* _Exercise_: Report the count of lines below that include "scene", without any other text.

* _Given information_:
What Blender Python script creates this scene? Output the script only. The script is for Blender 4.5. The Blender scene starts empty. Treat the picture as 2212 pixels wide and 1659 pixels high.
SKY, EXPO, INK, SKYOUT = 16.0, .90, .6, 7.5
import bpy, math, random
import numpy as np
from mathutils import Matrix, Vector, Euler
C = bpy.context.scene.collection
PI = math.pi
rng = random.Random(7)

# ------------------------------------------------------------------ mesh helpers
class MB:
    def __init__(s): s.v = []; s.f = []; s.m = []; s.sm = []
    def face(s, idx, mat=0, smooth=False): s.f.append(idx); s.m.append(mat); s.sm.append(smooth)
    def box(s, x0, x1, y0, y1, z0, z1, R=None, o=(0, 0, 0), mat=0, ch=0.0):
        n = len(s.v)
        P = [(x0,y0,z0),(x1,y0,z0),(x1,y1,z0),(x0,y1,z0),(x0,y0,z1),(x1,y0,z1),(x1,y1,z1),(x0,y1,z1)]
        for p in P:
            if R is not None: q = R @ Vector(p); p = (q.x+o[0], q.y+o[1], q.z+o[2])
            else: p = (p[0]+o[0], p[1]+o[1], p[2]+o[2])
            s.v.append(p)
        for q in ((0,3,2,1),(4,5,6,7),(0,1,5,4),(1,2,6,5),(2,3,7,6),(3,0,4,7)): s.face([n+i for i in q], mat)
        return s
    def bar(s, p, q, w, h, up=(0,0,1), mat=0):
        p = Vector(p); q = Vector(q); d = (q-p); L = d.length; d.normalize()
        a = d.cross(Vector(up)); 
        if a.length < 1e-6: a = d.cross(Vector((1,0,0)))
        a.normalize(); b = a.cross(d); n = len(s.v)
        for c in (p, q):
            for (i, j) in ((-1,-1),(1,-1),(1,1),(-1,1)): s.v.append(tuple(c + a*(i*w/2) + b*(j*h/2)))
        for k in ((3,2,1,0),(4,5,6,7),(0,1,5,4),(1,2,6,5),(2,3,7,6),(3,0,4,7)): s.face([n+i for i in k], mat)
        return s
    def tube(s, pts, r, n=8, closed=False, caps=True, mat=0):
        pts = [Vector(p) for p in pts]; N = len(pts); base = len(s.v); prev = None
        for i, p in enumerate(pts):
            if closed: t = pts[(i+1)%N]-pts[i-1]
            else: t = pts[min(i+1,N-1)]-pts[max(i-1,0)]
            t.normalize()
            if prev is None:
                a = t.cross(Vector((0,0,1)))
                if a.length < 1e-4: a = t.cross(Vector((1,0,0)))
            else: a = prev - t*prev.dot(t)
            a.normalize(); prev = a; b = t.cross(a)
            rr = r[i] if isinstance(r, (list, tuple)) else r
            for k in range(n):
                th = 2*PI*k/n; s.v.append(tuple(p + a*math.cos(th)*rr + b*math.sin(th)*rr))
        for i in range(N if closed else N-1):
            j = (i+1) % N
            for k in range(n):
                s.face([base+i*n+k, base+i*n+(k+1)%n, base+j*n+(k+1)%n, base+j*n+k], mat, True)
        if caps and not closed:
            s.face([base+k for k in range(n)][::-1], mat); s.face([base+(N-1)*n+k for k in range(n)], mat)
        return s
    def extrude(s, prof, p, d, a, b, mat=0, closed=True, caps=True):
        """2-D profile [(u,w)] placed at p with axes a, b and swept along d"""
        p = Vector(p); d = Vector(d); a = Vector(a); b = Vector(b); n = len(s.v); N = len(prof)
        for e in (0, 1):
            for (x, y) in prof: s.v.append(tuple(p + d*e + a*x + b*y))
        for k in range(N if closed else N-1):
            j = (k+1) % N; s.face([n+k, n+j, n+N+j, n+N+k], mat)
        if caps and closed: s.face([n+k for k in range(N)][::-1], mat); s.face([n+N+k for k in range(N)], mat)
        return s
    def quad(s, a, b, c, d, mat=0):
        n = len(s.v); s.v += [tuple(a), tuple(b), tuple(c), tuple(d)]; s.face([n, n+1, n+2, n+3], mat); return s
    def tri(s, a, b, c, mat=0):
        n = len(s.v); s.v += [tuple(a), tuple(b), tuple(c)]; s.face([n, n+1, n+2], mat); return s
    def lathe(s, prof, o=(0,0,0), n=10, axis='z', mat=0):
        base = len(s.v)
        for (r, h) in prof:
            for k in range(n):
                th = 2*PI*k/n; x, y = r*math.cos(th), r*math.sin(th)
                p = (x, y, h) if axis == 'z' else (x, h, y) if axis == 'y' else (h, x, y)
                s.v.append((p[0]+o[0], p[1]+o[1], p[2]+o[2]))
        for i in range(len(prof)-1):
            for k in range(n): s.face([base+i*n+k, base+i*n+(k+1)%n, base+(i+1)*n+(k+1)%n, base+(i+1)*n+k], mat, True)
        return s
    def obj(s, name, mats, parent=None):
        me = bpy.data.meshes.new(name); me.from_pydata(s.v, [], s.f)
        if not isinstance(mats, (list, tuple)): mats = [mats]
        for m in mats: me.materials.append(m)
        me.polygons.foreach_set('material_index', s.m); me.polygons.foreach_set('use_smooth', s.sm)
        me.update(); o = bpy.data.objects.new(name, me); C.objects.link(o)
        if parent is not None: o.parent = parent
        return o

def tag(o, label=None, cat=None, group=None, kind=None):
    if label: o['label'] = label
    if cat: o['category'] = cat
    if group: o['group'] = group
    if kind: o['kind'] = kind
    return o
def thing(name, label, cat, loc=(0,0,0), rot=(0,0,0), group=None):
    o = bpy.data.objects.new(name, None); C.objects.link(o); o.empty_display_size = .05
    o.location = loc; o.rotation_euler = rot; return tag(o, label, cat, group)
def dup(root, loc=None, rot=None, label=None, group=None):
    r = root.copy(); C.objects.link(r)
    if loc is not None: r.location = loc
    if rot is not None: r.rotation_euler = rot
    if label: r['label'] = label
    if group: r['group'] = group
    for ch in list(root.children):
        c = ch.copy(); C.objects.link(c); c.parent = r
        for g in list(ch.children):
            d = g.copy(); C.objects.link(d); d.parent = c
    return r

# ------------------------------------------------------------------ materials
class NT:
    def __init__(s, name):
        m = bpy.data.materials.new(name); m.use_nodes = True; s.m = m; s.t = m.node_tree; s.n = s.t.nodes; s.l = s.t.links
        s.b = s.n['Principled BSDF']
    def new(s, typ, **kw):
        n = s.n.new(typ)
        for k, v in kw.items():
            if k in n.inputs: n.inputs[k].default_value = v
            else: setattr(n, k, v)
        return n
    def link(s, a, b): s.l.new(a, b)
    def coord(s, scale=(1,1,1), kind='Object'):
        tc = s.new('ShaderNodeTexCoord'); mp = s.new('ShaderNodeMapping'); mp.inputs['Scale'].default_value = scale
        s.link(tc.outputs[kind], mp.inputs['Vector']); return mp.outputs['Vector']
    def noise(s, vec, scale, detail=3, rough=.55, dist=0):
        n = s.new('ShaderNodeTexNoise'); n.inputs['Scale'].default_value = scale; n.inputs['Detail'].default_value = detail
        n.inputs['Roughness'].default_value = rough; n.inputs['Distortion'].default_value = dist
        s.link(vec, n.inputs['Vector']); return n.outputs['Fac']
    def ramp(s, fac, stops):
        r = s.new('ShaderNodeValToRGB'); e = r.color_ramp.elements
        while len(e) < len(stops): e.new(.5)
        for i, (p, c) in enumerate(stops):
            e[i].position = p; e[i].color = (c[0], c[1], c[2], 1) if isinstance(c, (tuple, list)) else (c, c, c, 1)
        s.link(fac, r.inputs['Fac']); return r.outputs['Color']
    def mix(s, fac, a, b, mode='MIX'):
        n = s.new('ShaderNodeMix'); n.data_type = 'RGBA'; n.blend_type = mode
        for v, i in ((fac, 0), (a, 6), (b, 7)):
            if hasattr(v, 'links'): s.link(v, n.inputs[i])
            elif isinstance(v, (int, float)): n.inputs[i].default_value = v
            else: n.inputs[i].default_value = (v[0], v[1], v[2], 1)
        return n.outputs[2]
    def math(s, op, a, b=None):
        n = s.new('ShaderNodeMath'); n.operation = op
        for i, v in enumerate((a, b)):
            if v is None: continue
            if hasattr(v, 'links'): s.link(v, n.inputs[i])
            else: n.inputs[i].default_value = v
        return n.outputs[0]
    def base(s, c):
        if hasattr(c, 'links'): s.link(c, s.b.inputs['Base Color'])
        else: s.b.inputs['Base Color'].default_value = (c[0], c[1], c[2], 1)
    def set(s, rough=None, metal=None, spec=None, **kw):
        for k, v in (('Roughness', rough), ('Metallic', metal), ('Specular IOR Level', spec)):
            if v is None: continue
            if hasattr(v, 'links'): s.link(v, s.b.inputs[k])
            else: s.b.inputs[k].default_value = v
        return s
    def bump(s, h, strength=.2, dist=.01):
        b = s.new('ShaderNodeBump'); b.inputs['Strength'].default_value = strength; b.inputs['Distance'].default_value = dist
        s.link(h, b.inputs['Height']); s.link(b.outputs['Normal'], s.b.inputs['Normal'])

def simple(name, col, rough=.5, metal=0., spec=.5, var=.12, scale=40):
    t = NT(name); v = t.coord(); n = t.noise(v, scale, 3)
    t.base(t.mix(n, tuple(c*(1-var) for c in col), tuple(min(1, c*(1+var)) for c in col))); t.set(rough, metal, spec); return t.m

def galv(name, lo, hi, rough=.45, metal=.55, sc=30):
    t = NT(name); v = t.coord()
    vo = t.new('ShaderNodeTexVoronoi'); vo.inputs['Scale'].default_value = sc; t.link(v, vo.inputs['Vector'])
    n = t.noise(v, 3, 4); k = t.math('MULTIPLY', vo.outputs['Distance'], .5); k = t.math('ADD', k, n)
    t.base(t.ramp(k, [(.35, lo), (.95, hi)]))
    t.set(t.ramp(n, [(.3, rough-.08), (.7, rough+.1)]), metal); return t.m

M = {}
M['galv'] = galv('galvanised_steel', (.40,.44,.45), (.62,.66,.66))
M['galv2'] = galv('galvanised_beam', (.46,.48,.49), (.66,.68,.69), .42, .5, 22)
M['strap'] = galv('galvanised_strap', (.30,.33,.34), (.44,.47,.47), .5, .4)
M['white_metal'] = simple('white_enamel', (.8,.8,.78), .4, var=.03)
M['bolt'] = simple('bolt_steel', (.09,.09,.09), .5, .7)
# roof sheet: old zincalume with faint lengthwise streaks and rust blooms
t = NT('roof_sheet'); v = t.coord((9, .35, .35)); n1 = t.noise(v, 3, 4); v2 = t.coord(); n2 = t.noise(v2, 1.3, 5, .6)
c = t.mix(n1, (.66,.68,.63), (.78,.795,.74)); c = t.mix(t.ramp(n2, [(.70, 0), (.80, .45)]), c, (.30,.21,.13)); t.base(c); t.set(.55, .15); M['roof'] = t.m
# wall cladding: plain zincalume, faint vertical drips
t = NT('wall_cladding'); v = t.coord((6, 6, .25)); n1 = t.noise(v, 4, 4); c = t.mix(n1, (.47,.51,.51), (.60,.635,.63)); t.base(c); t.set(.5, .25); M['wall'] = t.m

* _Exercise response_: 2